Bir kesim " Atı alan Üsküdar’ı geçti. " derken, diğer kesim ”İslam kardeşliği ile bir fırsatın yakalanabileceği veya bir süre daha idare edilebileceği… " görüşünde olabilirler. Ancak PKK’nın stratejisini anlamadan atılan veya atılacak adımlar, taktik düzeyde kalır ve stratejik yanılgıya zemin hazırlar. Yıllarca, bu mücadelede başarı/başarısızlık kıstasını; şehit/ölü ve dönem içinde meydana gelen olay sayıları ile açıklama yöntemi, son derece basit ve sığ anlayışın ifadesidir. Oysaki büyük strateji olmuş olsaydı, PKK’nın stratejisi ve politik hedeflerine odaklı bir eylem planı ile hareket edilebilirdi. Bundan yoksun olarak, kısa vadeli ve küçük hesaplara dayalı bir anlayışla başlatılan sözde çözüm süreciyle tılsımlı sonuçlar beklemek boşunadır.
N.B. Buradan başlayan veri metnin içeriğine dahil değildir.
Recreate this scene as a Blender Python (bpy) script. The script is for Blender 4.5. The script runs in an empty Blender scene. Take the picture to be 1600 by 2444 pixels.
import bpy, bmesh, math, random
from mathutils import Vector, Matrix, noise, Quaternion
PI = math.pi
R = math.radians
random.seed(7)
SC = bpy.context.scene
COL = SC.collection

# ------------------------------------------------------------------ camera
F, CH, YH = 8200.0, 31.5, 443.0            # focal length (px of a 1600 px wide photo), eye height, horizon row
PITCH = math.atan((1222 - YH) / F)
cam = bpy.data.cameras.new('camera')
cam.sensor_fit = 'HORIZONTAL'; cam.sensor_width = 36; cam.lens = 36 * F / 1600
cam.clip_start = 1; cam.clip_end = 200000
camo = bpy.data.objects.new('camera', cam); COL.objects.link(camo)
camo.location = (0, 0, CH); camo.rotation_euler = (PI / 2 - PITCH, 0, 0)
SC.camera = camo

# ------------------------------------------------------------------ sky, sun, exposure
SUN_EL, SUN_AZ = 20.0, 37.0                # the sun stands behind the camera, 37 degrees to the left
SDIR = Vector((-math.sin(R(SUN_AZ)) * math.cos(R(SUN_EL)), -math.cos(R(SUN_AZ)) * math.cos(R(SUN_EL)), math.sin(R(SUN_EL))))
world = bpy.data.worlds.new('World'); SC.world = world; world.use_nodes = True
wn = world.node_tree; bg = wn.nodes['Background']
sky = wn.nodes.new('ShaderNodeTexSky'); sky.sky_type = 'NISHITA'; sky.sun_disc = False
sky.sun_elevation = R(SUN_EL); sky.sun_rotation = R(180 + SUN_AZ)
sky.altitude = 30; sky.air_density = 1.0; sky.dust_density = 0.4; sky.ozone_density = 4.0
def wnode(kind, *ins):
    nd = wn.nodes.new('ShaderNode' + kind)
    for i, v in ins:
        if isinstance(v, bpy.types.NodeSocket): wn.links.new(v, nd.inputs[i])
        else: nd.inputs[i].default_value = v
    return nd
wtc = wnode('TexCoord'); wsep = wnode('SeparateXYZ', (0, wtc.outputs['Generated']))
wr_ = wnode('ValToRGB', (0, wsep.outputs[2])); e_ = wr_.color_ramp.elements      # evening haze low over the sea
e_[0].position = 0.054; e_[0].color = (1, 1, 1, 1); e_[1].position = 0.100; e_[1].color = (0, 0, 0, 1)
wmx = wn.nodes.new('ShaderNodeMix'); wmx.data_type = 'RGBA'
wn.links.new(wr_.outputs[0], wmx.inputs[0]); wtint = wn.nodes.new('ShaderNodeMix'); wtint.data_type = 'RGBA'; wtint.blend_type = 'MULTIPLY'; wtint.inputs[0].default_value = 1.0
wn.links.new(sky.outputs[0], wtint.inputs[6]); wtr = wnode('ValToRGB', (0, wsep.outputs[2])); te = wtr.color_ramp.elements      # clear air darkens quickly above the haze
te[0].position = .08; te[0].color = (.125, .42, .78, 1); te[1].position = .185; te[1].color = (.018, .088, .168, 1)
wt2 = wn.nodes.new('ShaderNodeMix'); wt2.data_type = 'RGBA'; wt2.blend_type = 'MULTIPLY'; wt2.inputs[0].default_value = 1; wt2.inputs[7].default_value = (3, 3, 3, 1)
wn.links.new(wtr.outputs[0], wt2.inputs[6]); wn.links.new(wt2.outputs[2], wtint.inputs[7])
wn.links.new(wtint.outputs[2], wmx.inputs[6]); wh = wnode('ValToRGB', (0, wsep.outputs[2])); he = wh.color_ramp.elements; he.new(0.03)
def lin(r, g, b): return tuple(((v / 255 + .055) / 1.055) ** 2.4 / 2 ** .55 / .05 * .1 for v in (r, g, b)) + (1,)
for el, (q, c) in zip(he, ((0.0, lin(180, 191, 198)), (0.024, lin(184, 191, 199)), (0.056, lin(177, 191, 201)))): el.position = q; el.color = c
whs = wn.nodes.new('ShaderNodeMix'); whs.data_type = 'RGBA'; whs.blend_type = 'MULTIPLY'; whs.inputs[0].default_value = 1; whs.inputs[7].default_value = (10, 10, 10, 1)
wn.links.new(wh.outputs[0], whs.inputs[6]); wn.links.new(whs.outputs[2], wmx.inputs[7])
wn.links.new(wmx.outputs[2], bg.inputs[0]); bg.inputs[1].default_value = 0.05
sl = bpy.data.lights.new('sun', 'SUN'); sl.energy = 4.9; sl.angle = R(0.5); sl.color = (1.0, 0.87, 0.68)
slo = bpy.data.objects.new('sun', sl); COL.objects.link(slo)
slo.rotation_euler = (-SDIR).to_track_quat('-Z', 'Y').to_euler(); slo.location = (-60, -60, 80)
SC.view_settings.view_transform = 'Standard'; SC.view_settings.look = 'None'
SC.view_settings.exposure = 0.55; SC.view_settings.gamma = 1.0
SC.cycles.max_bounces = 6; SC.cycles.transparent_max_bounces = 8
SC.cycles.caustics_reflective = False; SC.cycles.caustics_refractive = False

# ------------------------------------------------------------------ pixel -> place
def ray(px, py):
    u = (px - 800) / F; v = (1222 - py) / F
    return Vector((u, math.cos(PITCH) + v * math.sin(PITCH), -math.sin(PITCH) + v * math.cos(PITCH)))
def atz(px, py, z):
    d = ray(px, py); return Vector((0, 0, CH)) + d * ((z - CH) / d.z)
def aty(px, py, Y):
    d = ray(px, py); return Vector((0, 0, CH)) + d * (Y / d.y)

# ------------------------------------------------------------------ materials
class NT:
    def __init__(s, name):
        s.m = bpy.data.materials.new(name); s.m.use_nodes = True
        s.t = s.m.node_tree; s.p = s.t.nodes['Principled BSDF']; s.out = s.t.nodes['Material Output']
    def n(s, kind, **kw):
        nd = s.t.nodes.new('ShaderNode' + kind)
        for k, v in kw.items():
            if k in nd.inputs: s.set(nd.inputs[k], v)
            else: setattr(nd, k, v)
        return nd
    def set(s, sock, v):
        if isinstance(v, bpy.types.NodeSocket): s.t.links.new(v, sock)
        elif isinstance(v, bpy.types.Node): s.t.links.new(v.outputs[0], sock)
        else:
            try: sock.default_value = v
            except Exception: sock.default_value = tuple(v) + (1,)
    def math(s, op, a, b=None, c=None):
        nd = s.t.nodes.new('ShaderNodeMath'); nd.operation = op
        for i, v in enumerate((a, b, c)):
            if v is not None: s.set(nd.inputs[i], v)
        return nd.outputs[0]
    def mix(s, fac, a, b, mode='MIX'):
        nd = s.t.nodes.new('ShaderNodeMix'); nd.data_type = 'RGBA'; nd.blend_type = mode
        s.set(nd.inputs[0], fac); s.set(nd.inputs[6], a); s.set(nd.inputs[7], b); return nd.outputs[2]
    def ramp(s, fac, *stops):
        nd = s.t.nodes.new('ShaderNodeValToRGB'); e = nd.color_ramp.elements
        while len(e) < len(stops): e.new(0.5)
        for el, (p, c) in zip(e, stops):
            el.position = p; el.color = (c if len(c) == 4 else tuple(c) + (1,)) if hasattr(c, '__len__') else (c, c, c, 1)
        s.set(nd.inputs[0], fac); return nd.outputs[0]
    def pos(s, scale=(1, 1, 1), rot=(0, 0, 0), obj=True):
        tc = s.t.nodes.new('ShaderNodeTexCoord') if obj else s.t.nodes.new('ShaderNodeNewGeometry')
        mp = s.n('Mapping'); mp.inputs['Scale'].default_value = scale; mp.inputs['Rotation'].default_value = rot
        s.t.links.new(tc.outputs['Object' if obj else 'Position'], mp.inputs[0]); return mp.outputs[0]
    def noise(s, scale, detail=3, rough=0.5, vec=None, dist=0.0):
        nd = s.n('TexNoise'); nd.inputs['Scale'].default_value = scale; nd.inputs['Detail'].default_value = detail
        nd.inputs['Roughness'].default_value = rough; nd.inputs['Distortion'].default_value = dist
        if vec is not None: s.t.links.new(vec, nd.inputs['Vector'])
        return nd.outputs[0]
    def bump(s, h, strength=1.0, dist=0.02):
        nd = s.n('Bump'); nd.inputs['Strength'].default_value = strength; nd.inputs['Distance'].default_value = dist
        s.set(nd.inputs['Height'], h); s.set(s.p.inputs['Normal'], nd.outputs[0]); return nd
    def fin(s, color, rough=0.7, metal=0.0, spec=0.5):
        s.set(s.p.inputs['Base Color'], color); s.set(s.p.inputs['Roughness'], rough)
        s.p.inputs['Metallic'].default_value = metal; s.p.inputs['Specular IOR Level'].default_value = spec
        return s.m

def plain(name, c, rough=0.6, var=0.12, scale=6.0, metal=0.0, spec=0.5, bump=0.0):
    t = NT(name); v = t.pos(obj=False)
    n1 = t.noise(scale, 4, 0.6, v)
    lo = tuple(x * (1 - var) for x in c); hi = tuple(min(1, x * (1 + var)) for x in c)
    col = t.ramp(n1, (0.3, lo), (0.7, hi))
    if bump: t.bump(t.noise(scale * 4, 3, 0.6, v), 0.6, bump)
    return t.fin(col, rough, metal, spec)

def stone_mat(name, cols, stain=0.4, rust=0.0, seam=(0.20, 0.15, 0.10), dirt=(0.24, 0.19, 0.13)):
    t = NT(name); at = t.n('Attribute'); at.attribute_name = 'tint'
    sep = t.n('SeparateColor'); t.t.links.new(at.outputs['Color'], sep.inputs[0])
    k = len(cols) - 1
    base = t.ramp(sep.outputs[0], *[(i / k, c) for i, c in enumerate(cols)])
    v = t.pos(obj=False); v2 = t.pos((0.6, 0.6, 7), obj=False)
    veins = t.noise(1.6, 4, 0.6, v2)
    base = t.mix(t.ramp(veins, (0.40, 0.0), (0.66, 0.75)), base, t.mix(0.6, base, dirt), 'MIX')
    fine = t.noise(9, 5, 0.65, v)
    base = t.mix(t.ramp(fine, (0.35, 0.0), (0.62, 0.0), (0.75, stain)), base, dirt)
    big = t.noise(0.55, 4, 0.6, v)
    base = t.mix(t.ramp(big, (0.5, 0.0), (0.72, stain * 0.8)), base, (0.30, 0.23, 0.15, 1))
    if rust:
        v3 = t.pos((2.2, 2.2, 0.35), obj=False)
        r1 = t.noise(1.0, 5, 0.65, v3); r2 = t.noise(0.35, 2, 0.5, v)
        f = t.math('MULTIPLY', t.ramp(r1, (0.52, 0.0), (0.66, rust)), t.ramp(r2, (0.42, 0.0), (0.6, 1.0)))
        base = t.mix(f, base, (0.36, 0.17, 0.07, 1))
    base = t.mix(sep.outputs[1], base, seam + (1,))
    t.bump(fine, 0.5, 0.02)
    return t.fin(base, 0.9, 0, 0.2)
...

Sanki PKK demokratik konfederalizm temelinde özerklik hedefinden vazgeçmiş, silah bırakarak koşulsuz sınır dışına çekilmiş, sürecin iplerini elde bulunduranlar Orta Doğu’ya yönelik stratejilerinin varsayımlarını değiştirmişler gibi bir delaletle sahnelenen aymazlık oyununa bel bağlayanların hüsranı kaçınılmazdır. Bir defa, bu süreç stratejik anlayıştan yoksundur. Terör örgütünü çözmeye odaklı eylem planıyla hareket etmesi gerekirken, milleti bir arada tutan değerleri hedef alarak, millî ve üniter devleti tasfiye etme amaçlıdır. Buna karşılık örgütün stratejisi, psikolojik ağırlıklı ve de saldırgandır. Bu saldırganlık fiziki ve fikrîdir. Amaç, Türkiye Cumhuriyeti’nin psikolojik zayıflıkları üzerinde oynayarak, zihinsel yıkımın sağlanmasıdır. Ardından fiziksel yıkımın gelmesi kaçınılmazdır. Bu dönemde, PKK terör örgütünün askerî, siyasi ve psikolojik kazanımları ile paralel devlet ve millet inşası faaliyetlerini basite indirgeyerek görmezlikten gelmeye yönelik davranışlar tarihi ve stratejik bir yanılgıdır.
Mevcut anlayış ve tutum devam ettiği müddetçe, çözüm süreci her nasıl sonuçlanırsa sonuçlansın kaybeden Türkiye Cumhuriyeti olacaktır.